He noted that in the analog world we deal with the signal noise ratios and dB ,and these are the qualitative metrics for performance, while in the digital time domain there are a different set of qualitative metrics that are basically transforms and mathematical conversions per second operation. “If the fidelity on the left hand side (the analog) can be achieved with lower power and smaller area through the computational performance on the right hand side, what we’ve found is basically that the class of mathematical operations for transcendentals or things like trigometric functions (sine, cosine functions), vector operations for arrays and vector mathematics can be put it into a matrix and then solved mathematically. It has become very, very useful.”

To achieve this, these applications need to be parallelized, Matter explained. “You have to be able to take a conversion on the left hand side of a time-varying waveform, digitize that and convert it very, very quickly. It really lends itself to either vector mathematic operations in the floating point in vector array processing or through something we call SIMD single instruction multiple data – that you can do SIMD instructions.”

Further, where there is a category of analog functions and it’s at a very low level on the left hand side in analog and there is a corresponding digital representation on the right hand side to do those conversions, large-feature-size analog functions can be converted to digital, he continued. “The beauty about the digital part is that it’s re-purposeful.
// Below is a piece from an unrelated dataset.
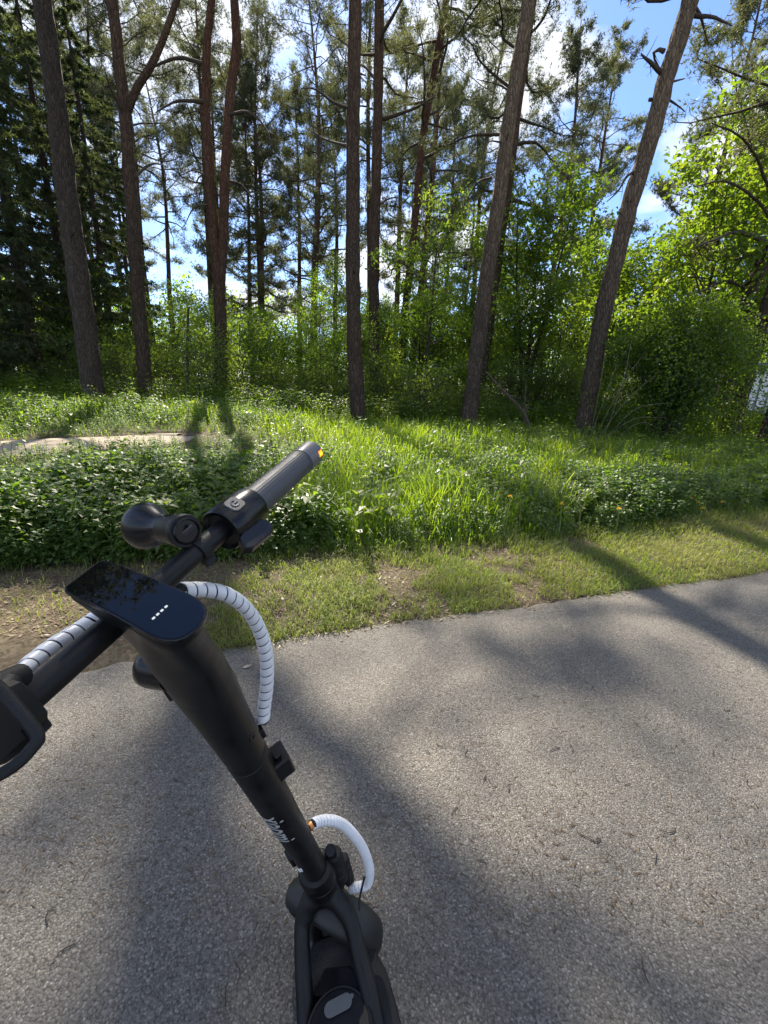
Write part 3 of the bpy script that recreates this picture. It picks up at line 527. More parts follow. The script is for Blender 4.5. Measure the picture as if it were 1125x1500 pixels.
shr = [broadleaf('leafy_shrub', 75, 2.2, 0.02, 5, 1.1, 0.25, 3000, 0.085, M['leaf'], 0.35), broadleaf('leafy_shrub', 76, 3.0, 0.025, 4, 1.3, 0.4, 3600, 0.09, M['young_leaf'], 0.4), broadleaf('leafy_shrub', 77, 1.5, 0.015, 6, 0.9, 0.1, 2400, 0.08, M['leaf'], 0.3)]
BT = 'broadleaf trees among the pines'
for pr, px, y, sc, lb in [(maple, 770, 18, 1.0, 'tall multi-stemmed young maple right of the thick leaning pine'), (maple2, 1015, 16.5, 1.12, 'maple with forked stems behind the big bush'), (birch, 262, 24, 0.95, 'light green young tree in the gap left of the twin-stemmed pine'),
                          (maple, 1130, 19, 1.1, 'maple crown at the right edge'), (maple2, 1085, 20, 1.6, 'tallest maple, its crown reaching the upper right corner'), (maple2, 880, 22, 1.0, 'maple seen through the gap left of the leaning pale pine'), (birch, 640, 24, 0.9, 'light green young tree behind the red pines'), (maple, 560, 30, 0.75, 'broadleaf tree deep behind the middle trunk'),
                          (birch, 400, 28, 0.85, 'light green young tree deep behind the twin-stemmed pine'), (maple2, 700, 31, 0.8, 'broadleaf tree far behind the leaning pine pair'), (maple, 950, 25, 1.05, 'broad green crown behind the leaning pale pine'), (birch, 325, 33, 0.9, 'distant pale young tree behind the twin pine'),
                          (maple, 840, 26, 1.0, 'bright maple crown under the blue gap in the sky'), (birch, 492, 26, 0.8, 'pale young tree left of the middle trunk'), (maple2, 615, 21, 0.72, 'bright young maple under the curving red pine'), (birch, 445, 23, 0.8, 'yellow-green young tree beneath the thin sparse pine'), (maple, 700, 23, 0.8, 'young maple behind the foot of the thick leaning pine'), (birch, 370, 22, 0.7, 'small yellow-green tree right of the twin-stemmed pine'), (maple2, 545, 24, 0.7, 'young maple behind the middle trunk'), (maple2, 20, 33, 0.8, 'far broadleaf tree glimpsed at the left edge')]:
    place(pr, px, y, rgp.uniform(0, 6.28), sc, lb, 'tree', BT)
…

In other words, the same hardware that you could do for the signal processing to do a noise filter also can be used for amplification to do level boosting and scaling. As long as you don’t need the same recursive hardware simultaneously at the same time, you can take all these blocks that were over here on the left hand side that were analog that are serialized and take up a large area. You could decode those sequentially into the same hardware and put a sort of looping bumper thing that crunches all that stuff and shuts out the outputs as you need them. But you have to think about it different.”

When not to convert
Still, there are situations that do not warrant analog-to-digital conversion. That includes anything requiring really high fidelity or really high performance, where there are millivolts or microseconds or microcurrents, or which requires a lot of very precise measurement or very high fidelity, Nandra suggested.

That high-precision measurement would have to still be done in the analog domain. “It’s just the nature of the signal because analog signals are continuous whereas digital signals are segmented. It’s like people—you have analog people and digital people. Of course when you talk to a digital engineer what they will tell you is that if you have high enough resolution, you won’t be able to tell the difference because you’ve divided up that analog signal so much now that if you reconstruct it, it’s going to look just like the original signal,” he continued.
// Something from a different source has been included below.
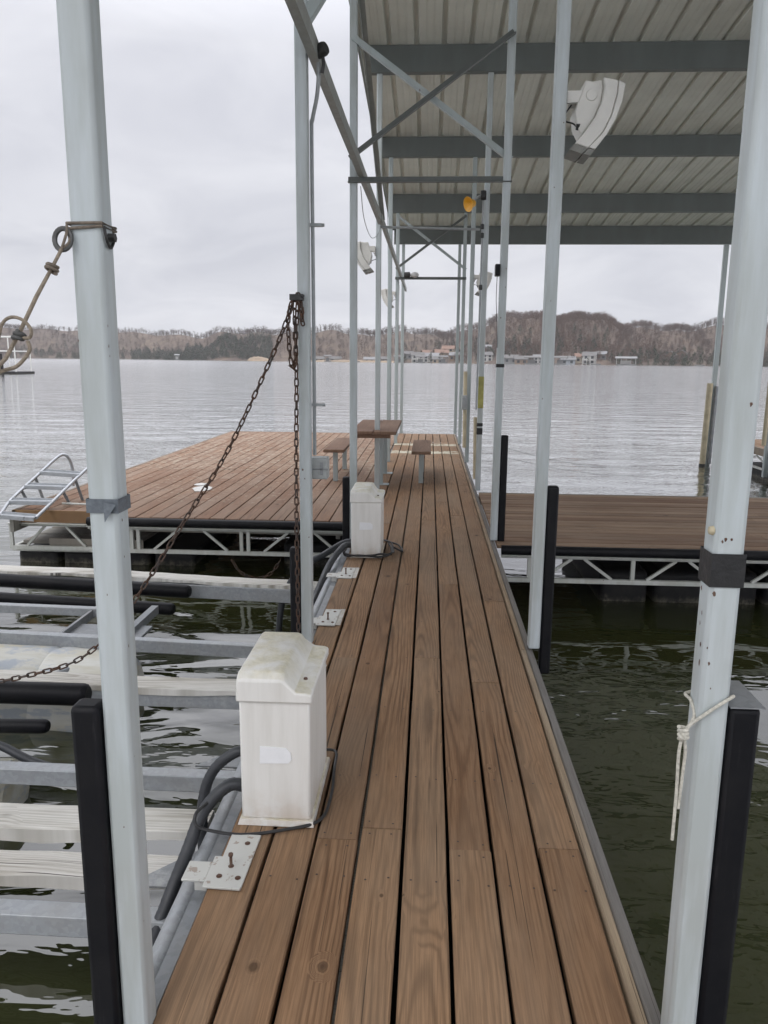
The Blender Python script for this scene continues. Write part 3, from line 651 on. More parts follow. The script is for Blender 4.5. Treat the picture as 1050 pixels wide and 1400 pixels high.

“Nowadays the DSP power is such that you could probably do everything in the digital domain because that partition goes quite far into the analog part, but the problem is you start consuming more power. One of the tradeoffs that you make with some of these techniques when you push everything into the digital domain is that your power consumption can sometimes go up because you’ve got processing going on. You’ve got some processor or whatever trying to figure out the algorithm and that consumes power so the circuitry becomes more complex. That’s okay because you’ve got lots of digital gates and the feature sizes are a lot smaller, so you won’t notice so much impact in terms of area. But you do get quite a bit of processing going on to make sure you are deconstructing and reconstructing the signals correctly,” Nandra added.

Also, there may be added challenges when converting from analog to digital, Matter observed. “There’s some stuff that you cannot do in digital that you can only do in analog because it makes the validation task that much more difficult. Digital validation techniques of digital circuits are still all based on discrete steps. Unfortunately analog validation is all based on curve tracers. So you have to adopt some different types of verification techniques. It requires a hybridization of these techniques to address the problem.”

In the end it is the design requirements and the analog designers’ capabilities to decide what is best to convert to achieve the best power, performance and area.